# Start of Source data

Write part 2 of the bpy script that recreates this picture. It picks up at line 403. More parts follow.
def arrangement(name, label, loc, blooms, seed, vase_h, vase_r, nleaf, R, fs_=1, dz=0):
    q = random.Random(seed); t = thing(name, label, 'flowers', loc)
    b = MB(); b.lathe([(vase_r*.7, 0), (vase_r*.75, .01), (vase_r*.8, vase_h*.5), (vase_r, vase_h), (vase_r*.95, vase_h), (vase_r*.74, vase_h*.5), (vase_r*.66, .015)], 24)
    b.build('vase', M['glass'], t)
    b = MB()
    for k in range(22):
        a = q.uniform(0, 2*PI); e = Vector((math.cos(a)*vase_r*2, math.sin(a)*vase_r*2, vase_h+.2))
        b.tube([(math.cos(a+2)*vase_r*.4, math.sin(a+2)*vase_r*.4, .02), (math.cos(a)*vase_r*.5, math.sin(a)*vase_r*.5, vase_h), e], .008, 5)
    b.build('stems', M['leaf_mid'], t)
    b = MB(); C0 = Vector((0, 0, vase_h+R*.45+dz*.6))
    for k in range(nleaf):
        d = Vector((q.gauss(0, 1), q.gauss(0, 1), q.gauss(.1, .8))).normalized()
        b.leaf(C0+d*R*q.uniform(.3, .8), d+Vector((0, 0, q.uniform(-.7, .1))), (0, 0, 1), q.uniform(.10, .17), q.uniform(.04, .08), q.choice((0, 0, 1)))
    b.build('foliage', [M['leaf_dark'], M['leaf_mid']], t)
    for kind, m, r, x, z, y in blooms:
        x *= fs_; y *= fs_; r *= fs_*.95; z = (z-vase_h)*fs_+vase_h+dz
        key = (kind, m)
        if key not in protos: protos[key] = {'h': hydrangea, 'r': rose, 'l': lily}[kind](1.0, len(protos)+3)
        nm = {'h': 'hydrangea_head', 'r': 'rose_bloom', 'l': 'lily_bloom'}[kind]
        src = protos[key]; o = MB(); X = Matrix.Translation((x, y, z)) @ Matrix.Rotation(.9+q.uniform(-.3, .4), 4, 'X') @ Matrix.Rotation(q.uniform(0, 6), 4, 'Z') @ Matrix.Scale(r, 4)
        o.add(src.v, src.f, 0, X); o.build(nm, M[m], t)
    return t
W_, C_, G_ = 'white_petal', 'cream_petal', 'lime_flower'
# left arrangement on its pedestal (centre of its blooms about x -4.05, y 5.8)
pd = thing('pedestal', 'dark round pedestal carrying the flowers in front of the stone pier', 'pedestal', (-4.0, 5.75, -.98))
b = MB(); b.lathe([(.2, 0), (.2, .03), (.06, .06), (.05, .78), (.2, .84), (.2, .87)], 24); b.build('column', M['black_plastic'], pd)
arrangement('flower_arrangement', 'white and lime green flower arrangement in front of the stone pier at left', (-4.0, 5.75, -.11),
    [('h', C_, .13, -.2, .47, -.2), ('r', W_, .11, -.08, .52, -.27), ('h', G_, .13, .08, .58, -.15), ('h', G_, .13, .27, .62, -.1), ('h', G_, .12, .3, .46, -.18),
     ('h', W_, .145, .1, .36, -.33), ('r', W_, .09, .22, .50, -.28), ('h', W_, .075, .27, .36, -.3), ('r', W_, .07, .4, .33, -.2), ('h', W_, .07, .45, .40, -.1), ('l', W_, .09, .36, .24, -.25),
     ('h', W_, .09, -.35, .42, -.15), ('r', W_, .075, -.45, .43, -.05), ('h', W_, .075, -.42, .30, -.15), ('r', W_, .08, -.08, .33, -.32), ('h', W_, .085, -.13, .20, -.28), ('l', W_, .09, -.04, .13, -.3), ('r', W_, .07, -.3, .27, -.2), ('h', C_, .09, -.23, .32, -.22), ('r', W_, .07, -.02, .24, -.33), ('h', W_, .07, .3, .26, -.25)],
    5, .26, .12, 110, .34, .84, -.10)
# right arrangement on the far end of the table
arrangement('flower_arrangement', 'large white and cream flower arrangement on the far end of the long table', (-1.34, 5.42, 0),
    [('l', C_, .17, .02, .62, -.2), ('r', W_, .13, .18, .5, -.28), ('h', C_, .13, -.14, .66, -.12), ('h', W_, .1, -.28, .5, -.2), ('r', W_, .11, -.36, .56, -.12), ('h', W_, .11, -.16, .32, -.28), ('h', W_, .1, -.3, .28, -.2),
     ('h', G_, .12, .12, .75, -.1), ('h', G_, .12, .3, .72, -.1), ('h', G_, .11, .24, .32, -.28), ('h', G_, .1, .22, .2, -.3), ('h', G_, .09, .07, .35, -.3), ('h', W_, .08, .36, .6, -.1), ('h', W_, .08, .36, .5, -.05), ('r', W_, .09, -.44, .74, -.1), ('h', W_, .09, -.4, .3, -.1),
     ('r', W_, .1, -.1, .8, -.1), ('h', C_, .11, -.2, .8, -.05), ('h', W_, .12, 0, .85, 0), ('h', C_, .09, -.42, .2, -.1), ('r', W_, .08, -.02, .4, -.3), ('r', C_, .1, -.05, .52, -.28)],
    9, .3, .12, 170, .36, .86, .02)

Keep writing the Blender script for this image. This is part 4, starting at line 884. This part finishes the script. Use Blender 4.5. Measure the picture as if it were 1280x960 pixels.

# End of Source data

§ What is asked:
Generate an exact reproduction of all entries.

§ Answer to this task:
Write part 2 of the bpy script that recreates this picture. It picks up at line 403. More parts follow.
def arrangement(name, label, loc, blooms, seed, vase_h, vase_r, nleaf, R, fs_=1, dz=0):
    q = random.Random(seed); t = thing(name, label, 'flowers', loc)
    b = MB(); b.lathe([(vase_r*.7, 0), (vase_r*.75, .01), (vase_r*.8, vase_h*.5), (vase_r, vase_h), (vase_r*.95, vase_h), (vase_r*.74, vase_h*.5), (vase_r*.66, .015)], 24)
    b.build('vase', M['glass'], t)
    b = MB()
    for k in range(22):
        a = q.uniform(0, 2*PI); e = Vector((math.cos(a)*vase_r*2, math.sin(a)*vase_r*2, vase_h+.2))
        b.tube([(math.cos(a+2)*vase_r*.4, math.sin(a+2)*vase_r*.4, .02), (math.cos(a)*vase_r*.5, math.sin(a)*vase_r*.5, vase_h), e], .008, 5)
    b.build('stems', M['leaf_mid'], t)
    b = MB(); C0 = Vector((0, 0, vase_h+R*.45+dz*.6))
    for k in range(nleaf):
        d = Vector((q.gauss(0, 1), q.gauss(0, 1), q.gauss(.1, .8))).normalized()
        b.leaf(C0+d*R*q.uniform(.3, .8), d+Vector((0, 0, q.uniform(-.7, .1))), (0, 0, 1), q.uniform(.10, .17), q.uniform(.04, .08), q.choice((0, 0, 1)))
    b.build('foliage', [M['leaf_dark'], M['leaf_mid']], t)
    for kind, m, r, x, z, y in blooms:
        x *= fs_; y *= fs_; r *= fs_*.95; z = (z-vase_h)*fs_+vase_h+dz
        key = (kind, m)
        if key not in protos: protos[key] = {'h': hydrangea, 'r': rose, 'l': lily}[kind](1.0, len(protos)+3)
        nm = {'h': 'hydrangea_head', 'r': 'rose_bloom', 'l': 'lily_bloom'}[kind]
        src = protos[key]; o = MB(); X = Matrix.Translation((x, y, z)) @ Matrix.Rotation(.9+q.uniform(-.3, .4), 4, 'X') @ Matrix.Rotation(q.uniform(0, 6), 4, 'Z') @ Matrix.Scale(r, 4)
        o.add(src.v, src.f, 0, X); o.build(nm, M[m], t)
    return t
W_, C_, G_ = 'white_petal', 'cream_petal', 'lime_flower'
# left arrangement on its pedestal (centre of its blooms about x -4.05, y 5.8)
pd = thing('pedestal', 'dark round pedestal carrying the flowers in front of the stone pier', 'pedestal', (-4.0, 5.75, -.98))
b = MB(); b.lathe([(.2, 0), (.2, .03), (.06, .06), (.05, .78), (.2, .84), (.2, .87)], 24); b.build('column', M['black_plastic'], pd)
arrangement('flower_arrangement', 'white and lime green flower arrangement in front of the stone pier at left', (-4.0, 5.75, -.11),
    [('h', C_, .13, -.2, .47, -.2), ('r', W_, .11, -.08, .52, -.27), ('h', G_, .13, .08, .58, -.15), ('h', G_, .13, .27, .62, -.1), ('h', G_, .12, .3, .46, -.18),
     ('h', W_, .145, .1, .36, -.33), ('r', W_, .09, .22, .50, -.28), ('h', W_, .075, .27, .36, -.3), ('r', W_, .07, .4, .33, -.2), ('h', W_, .07, .45, .40, -.1), ('l', W_, .09, .36, .24, -.25),
     ('h', W_, .09, -.35, .42, -.15), ('r', W_, .075, -.45, .43, -.05), ('h', W_, .075, -.42, .30, -.15), ('r', W_, .08, -.08, .33, -.32), ('h', W_, .085, -.13, .20, -.28), ('l', W_, .09, -.04, .13, -.3), ('r', W_, .07, -.3, .27, -.2), ('h', C_, .09, -.23, .32, -.22), ('r', W_, .07, -.02, .24, -.33), ('h', W_, .07, .3, .26, -.25)],
    5, .26, .12, 110, .34, .84, -.10)
# right arrangement on the far end of the table
arrangement('flower_arrangement', 'large white and cream flower arrangement on the far end of the long table', (-1.34, 5.42, 0),
    [('l', C_, .17, .02, .62, -.2), ('r', W_, .13, .18, .5, -.28), ('h', C_, .13, -.14, .66, -.12), ('h', W_, .1, -.28, .5, -.2), ('r', W_, .11, -.36, .56, -.12), ('h', W_, .11, -.16, .32, -.28), ('h', W_, .1, -.3, .28, -.2),
     ('h', G_, .12, .12, .75, -.1), ('h', G_, .12, .3, .72, -.1), ('h', G_, .11, .24, .32, -.28), ('h', G_, .1, .22, .2, -.3), ('h', G_, .09, .07, .35, -.3), ('h', W_, .08, .36, .6, -.1), ('h', W_, .08, .36, .5, -.05), ('r', W_, .09, -.44, .74, -.1), ('h', W_, .09, -.4, .3, -.1),
     ('r', W_, .1, -.1, .8, -.1), ('h', C_, .11, -.2, .8, -.05), ('h', W_, .12, 0, .85, 0), ('h', C_, .09, -.42, .2, -.1), ('r', W_, .08, -.02, .4, -.3), ('r', C_, .1, -.05, .52, -.28)],
    9, .3, .12, 170, .36, .86, .02)

Keep writing the Blender script for this image. This is part 4, starting at line 884. This part finishes the script. Use Blender 4.5. Measure the picture as if it were 1280x960 pixels.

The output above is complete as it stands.